__Exercise__: Make an exact copy of the listing below.

=-=-=

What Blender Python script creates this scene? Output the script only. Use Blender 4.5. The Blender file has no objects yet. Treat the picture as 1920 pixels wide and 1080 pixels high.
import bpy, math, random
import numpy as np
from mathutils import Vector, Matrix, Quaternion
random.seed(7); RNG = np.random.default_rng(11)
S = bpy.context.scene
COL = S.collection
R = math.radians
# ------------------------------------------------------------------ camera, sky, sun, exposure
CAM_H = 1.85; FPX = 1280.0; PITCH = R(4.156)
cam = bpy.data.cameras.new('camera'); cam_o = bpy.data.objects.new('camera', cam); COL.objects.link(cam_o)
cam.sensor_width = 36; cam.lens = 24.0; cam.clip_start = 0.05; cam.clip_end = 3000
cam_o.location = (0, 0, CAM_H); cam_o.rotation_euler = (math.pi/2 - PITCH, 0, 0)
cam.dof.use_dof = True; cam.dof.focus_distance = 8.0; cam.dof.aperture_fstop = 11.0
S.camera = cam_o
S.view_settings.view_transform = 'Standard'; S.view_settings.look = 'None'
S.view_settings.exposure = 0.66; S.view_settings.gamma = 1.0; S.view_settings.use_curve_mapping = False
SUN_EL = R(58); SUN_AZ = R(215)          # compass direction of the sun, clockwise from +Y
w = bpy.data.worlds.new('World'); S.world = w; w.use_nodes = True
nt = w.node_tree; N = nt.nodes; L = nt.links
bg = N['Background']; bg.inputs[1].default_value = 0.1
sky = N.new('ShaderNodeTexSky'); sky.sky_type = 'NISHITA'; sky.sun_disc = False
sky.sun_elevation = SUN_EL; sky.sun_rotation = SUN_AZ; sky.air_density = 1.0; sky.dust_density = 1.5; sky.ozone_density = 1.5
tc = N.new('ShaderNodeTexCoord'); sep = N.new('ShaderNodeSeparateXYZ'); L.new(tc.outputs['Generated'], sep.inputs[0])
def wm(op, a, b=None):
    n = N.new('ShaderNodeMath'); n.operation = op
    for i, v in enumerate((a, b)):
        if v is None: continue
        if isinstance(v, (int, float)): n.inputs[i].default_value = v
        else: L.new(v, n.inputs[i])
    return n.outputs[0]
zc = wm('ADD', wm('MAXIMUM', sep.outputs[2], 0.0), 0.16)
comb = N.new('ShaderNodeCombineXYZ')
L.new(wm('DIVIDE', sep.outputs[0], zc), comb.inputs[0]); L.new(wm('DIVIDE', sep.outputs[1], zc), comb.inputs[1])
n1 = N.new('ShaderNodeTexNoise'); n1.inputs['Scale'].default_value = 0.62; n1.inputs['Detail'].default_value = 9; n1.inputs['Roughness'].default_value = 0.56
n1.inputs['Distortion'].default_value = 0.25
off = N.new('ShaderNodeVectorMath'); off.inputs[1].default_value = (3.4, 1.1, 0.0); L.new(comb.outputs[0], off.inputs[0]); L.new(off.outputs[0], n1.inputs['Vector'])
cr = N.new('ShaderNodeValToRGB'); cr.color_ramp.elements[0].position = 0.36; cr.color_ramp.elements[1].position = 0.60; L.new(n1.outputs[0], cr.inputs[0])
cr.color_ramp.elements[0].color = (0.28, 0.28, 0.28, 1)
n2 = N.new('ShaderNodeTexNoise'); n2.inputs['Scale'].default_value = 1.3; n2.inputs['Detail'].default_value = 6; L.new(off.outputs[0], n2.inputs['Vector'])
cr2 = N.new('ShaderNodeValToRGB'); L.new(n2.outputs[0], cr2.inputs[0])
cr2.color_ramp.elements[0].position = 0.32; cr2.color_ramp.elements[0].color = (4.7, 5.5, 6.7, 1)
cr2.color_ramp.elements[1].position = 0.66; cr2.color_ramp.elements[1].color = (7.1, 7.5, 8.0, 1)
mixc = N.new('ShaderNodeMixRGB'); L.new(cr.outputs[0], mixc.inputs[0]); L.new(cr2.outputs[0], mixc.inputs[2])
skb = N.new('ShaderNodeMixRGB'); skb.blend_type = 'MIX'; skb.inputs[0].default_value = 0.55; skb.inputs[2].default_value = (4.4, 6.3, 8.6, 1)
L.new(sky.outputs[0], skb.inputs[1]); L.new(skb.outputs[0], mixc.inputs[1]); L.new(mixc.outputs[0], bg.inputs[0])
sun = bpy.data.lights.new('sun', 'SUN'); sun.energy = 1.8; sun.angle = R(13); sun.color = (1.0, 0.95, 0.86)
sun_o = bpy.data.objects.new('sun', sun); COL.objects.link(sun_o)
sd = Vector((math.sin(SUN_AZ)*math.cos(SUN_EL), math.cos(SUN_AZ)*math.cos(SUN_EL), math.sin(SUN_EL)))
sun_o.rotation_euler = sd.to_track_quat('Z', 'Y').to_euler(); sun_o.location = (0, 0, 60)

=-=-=

__Solution for this exercise__:
What Blender Python script creates this scene? Output the script only. Use Blender 4.5. The Blender file has no objects yet. Treat the picture as 1920 pixels wide and 1080 pixels high.
import bpy, math, random
import numpy as np
from mathutils import Vector, Matrix, Quaternion
random.seed(7); RNG = np.random.default_rng(11)
S = bpy.context.scene
COL = S.collection
R = math.radians
# ------------------------------------------------------------------ camera, sky, sun, exposure
CAM_H = 1.85; FPX = 1280.0; PITCH = R(4.156)
cam = bpy.data.cameras.new('camera'); cam_o = bpy.data.objects.new('camera', cam); COL.objects.link(cam_o)
cam.sensor_width = 36; cam.lens = 24.0; cam.clip_start = 0.05; cam.clip_end = 3000
cam_o.location = (0, 0, CAM_H); cam_o.rotation_euler = (math.pi/2 - PITCH, 0, 0)
cam.dof.use_dof = True; cam.dof.focus_distance = 8.0; cam.dof.aperture_fstop = 11.0
S.camera = cam_o
S.view_settings.view_transform = 'Standard'; S.view_settings.look = 'None'
S.view_settings.exposure = 0.66; S.view_settings.gamma = 1.0; S.view_settings.use_curve_mapping = False
SUN_EL = R(58); SUN_AZ = R(215)          # compass direction of the sun, clockwise from +Y
w = bpy.data.worlds.new('World'); S.world = w; w.use_nodes = True
nt = w.node_tree; N = nt.nodes; L = nt.links
bg = N['Background']; bg.inputs[1].default_value = 0.1
sky = N.new('ShaderNodeTexSky'); sky.sky_type = 'NISHITA'; sky.sun_disc = False
sky.sun_elevation = SUN_EL; sky.sun_rotation = SUN_AZ; sky.air_density = 1.0; sky.dust_density = 1.5; sky.ozone_density = 1.5
tc = N.new('ShaderNodeTexCoord'); sep = N.new('ShaderNodeSeparateXYZ'); L.new(tc.outputs['Generated'], sep.inputs[0])
def wm(op, a, b=None):
    n = N.new('ShaderNodeMath'); n.operation = op
    for i, v in enumerate((a, b)):
        if v is None: continue
        if isinstance(v, (int, float)): n.inputs[i].default_value = v
        else: L.new(v, n.inputs[i])
    return n.outputs[0]
zc = wm('ADD', wm('MAXIMUM', sep.outputs[2], 0.0), 0.16)
comb = N.new('ShaderNodeCombineXYZ')
L.new(wm('DIVIDE', sep.outputs[0], zc), comb.inputs[0]); L.new(wm('DIVIDE', sep.outputs[1], zc), comb.inputs[1])
n1 = N.new('ShaderNodeTexNoise'); n1.inputs['Scale'].default_value = 0.62; n1.inputs['Detail'].default_value = 9; n1.inputs['Roughness'].default_value = 0.56
n1.inputs['Distortion'].default_value = 0.25
off = N.new('ShaderNodeVectorMath'); off.inputs[1].default_value = (3.4, 1.1, 0.0); L.new(comb.outputs[0], off.inputs[0]); L.new(off.outputs[0], n1.inputs['Vector'])
cr = N.new('ShaderNodeValToRGB'); cr.color_ramp.elements[0].position = 0.36; cr.color_ramp.elements[1].position = 0.60; L.new(n1.outputs[0], cr.inputs[0])
cr.color_ramp.elements[0].color = (0.28, 0.28, 0.28, 1)
n2 = N.new('ShaderNodeTexNoise'); n2.inputs['Scale'].default_value = 1.3; n2.inputs['Detail'].default_value = 6; L.new(off.outputs[0], n2.inputs['Vector'])
cr2 = N.new('ShaderNodeValToRGB'); L.new(n2.outputs[0], cr2.inputs[0])
cr2.color_ramp.elements[0].position = 0.32; cr2.color_ramp.elements[0].color = (4.7, 5.5, 6.7, 1)
cr2.color_ramp.elements[1].position = 0.66; cr2.color_ramp.elements[1].color = (7.1, 7.5, 8.0, 1)
mixc = N.new('ShaderNodeMixRGB'); L.new(cr.outputs[0], mixc.inputs[0]); L.new(cr2.outputs[0], mixc.inputs[2])
skb = N.new('ShaderNodeMixRGB'); skb.blend_type = 'MIX'; skb.inputs[0].default_value = 0.55; skb.inputs[2].default_value = (4.4, 6.3, 8.6, 1)
L.new(sky.outputs[0], skb.inputs[1]); L.new(skb.outputs[0], mixc.inputs[1]); L.new(mixc.outputs[0], bg.inputs[0])
sun = bpy.data.lights.new('sun', 'SUN'); sun.energy = 1.8; sun.angle = R(13); sun.color = (1.0, 0.95, 0.86)
sun_o = bpy.data.objects.new('sun', sun); COL.objects.link(sun_o)
sd = Vector((math.sin(SUN_AZ)*math.cos(SUN_EL), math.cos(SUN_AZ)*math.cos(SUN_EL), math.sin(SUN_EL)))
sun_o.rotation_euler = sd.to_track_quat('Z', 'Y').to_euler(); sun_o.location = (0, 0, 60)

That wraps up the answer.